In recent years, supply chain risk management (SCRM) has increasingly become a more favored research area for academicians and practitioners alike. SCRM has been considered as an important source of competitive advantage and as an effective method of reducing vulnerability in supply chain systems. For instance, the International Organization for Standardization (ISO) has made a new set of standards for supply chain management (SCM). These ISO certification programs, namely ISO 28000:2007, are developed to gauge and audit organizational activities that have an impact on supply chain security. It is expected that such certification will enjoy extensive popularity as a sizeable number of organizations expect to see their supply chains incur greater risks in the future (Juttner, 2005).

Risk leads to disruption of business activities of supply chain members, especially manufacturing firms and distributors, and consequently adversely affects the financial performance of companies involved. Supply chain disruptions can result in various types of problems, including production halt, products stock-out, longer lead-times, increased costs, inability to satisfy demand, and loss of customers. A celebrated example of supply chain disruption is Ericsson’s “Albuquerque Accident” in 2000. A fire in Philips Semiconductor, which supplies cell phone chips to Ericsson, caused a production halt for 3 weeks. The consequences were very severe and led to a total loss of $1.68 billion and 3% of market share for Ericsson (Norman & Jansson, 2004).

The latest earthquake and the subsequent tsunami in March 2011 in Japan have left thousands of people killed and millions have been left without water, electricity, and homes. The disaster has forced many Japanese firms to suspend production and other business activities. Auto production of three major Japanese automobile manufacturers, Toyota, Honda, and Nissan, were all affected by the disruption of supply chains. Indeed, the disaster’s impact spread far beyond Japan. As important suppliers in many industries, Japanese firms’ problems affected many international companies.

General Motors Co. became the first U.S. auto maker to close a factory because of the crisis in Japan. Boeing was also trying to determine how to deal with possible airplane-parts shortages from suppliers in Japan, as nearly one-third of the company’s new 787 Dreamliner come from dozens of Japanese suppliers. In Taiwan, NanYa Printed Circuit Board Co., which reportedly relied on Mitsubishi Gas Chemical of Japan for half of its BT resin supply, tried to seek new sources. In Europe, Volvo Cars, a subsidiary of Zhejiang Geely Holding Group of China, reported that auto parts supplied from Japan can only last for a week and that unless the company can acquire more parts soon, production would be hit significantly. World-wide, companies slowed production or searched for new suppliers to avoid running out of components for which Japan dominates the market.

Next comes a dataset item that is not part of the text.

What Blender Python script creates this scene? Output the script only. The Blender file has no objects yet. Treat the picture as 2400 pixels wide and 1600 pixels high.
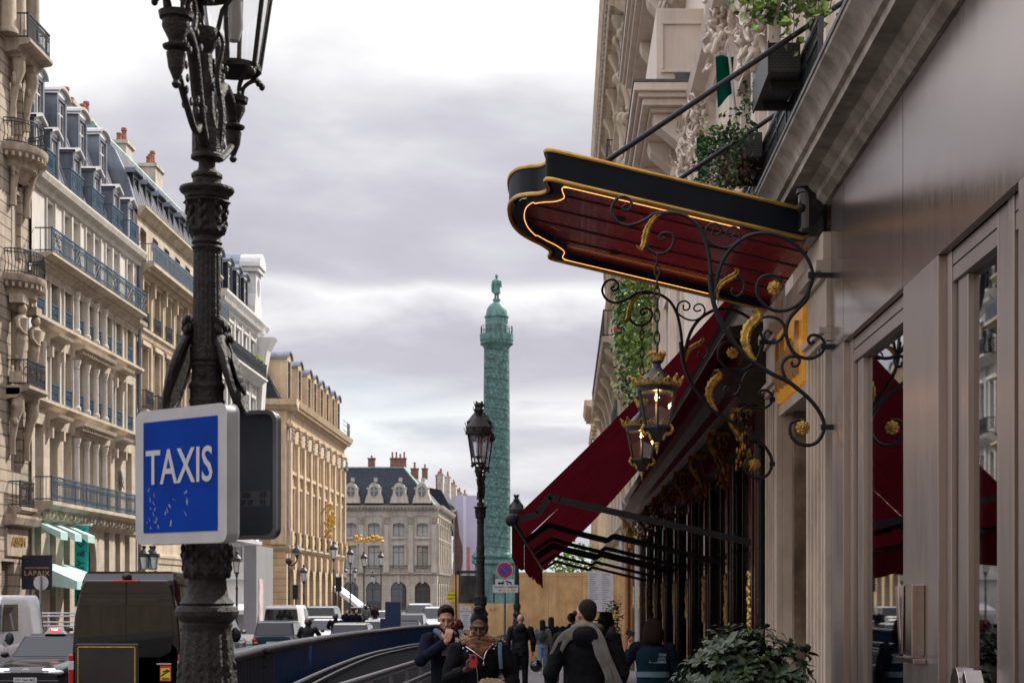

Japan’s disaster reminds once again the urgent needs for effective risk management in today’s global supply chains. In the past decades, companies have experienced remarkable success achieved through a variety of methods to reduce costs and lead-time, optimize supply base, reduce inventory required, increase plant utilization and productivity, and improve quality. On the one hand, reducing the number of suppliers help to reduce “waste” and streamline operations. On the other hand, it could also create problems if unexpected events happen in the supply chain network. Normal operations could be halted by risk and disruption and it takes time for the affected system to recover if there was no preparation or precaution. Natural disasters, terrorist attacks, political instability, and social movement-caused supply chain risk and uncertainty have significant increased in recent years. Companies that experienced supply chain glitches suffer from declining operational and financial performance and eroding stock value (Hendricks & Singhal, 2005).